To understand the scale of the threat, a look back at the deadliest European wildfires of the past decade reveals the consistent human cost of this growing crisis:
In 2018, Greece suffered its deadliest wildfire event on record, when a massive blaze swept through Mati, a popular seaside town just east of Athens. The fire spread so rapidly that it trapped residents and visitors as they tried to escape, leaving more than 100 people dead. Some of those victims drowned while attempting to swim away from the advancing flames. Just five years later, in 2023, another season of extreme wildfires across Greece killed more than 20 people. Among the dead were 18 migrants trapped by what became the largest single wildfire ever recorded in Europe, as they crossed a forested area in northeastern Greece.

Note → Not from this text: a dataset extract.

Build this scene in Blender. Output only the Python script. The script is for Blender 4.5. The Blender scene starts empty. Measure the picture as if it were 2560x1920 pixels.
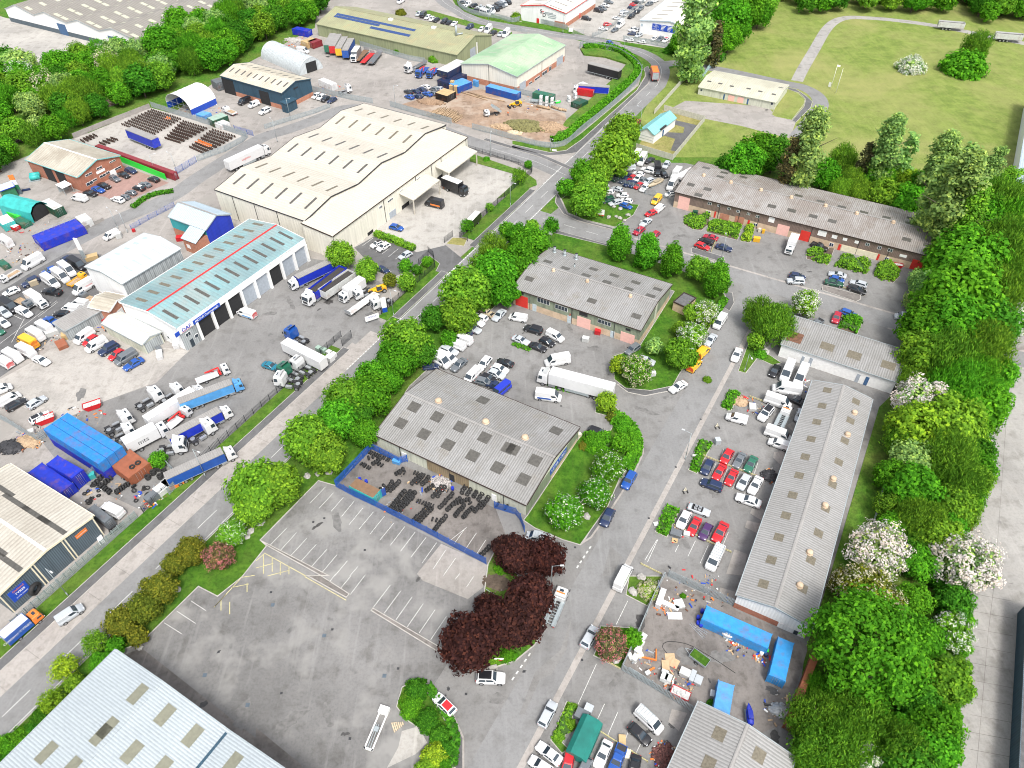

Last week, the country recorded another fatal loss: a 12-year-old boy and his father were killed by a fast-moving wildfire in northern Greece.
In northwestern Turkey, 10 firefighters and rescue workers lost their lives last July while battling a major wildfire in the forested landscapes of Eskisehir province. The victims included both professional forestry workers and volunteers from the AKUT search and rescue organization. Forestry Minister Ibrahim Yumakli explained at the time that sudden, unexpected shifts in wind direction pushed flames to rapidly surround the team, cutting off their escape route. One of the fallen workers was a 28-year-old man who had returned to his post just two days after returning from his honeymoon, and one AKUT volunteer had spent a full month leading rescue efforts after the catastrophic February 2023 southern Turkey earthquake just months earlier.
Portugal’s deadliest wildfire disaster struck in 2017, when a blaze near Pedrogao Grande, 120 miles northeast of Lisbon, killed 66 people. Most of those victims died trapped in their cars on a single road as they tried to outrun the fast-spreading flames. By the end of that devastating fire season, additional late-year blazes pushed Portugal’s total annual wildfire death toll to more than 120, making 2017 the deadliest year for wildfires in the country’s history. Victims included a one-month-old infant and the baby’s parents. In response to the catastrophe, the Portuguese government implemented sweeping reforms to improve wildfire prevention and response: public education campaigns targeting accidental fire ignition, a new rapid-response firefighting task force, thousands of kilometers of fuel-reducing firebreaks, and expanded access to firefighting equipment and resources across high-risk regions.
On the Mediterranean island nation of Cyprus, officials have directly linked growing wildfire severity to long-term climate change, with at least six people killed in extreme blazes over the past five years. In July 2021, the most destructive wildfire in Cyprus’ modern history swept through mountain villages, leaving the charred remains of four Egyptian laborers found outside a burned-out community. Last July, another major blaze killed an elderly couple, whose bodies were found inside their gutted car on the side of a mountain road. That blaze burned roughly 50 square miles of forested hillside in just hours, a speed of spread that led President Nikos Christodoulides to note there had never been a wildfire of that scale or ferocity in the country’s recorded history. The blaze was fueled by a perfect combination of extreme conditions: strong gusty winds, record high temperatures, and extremely parched vegetation after three consecutive winters of far-below-average rainfall.
Last August, a major analysis by international climate research initiative World Weather Attribution confirmed the link between human-caused climate change and extreme Mediterranean wildfire severity. The study found that warming-driven temperature increases and reduced rainfall made massive 2023 wildfires across Turkey, Greece, and Cyprus burn far more intensely than they would have in a pre-warming climate.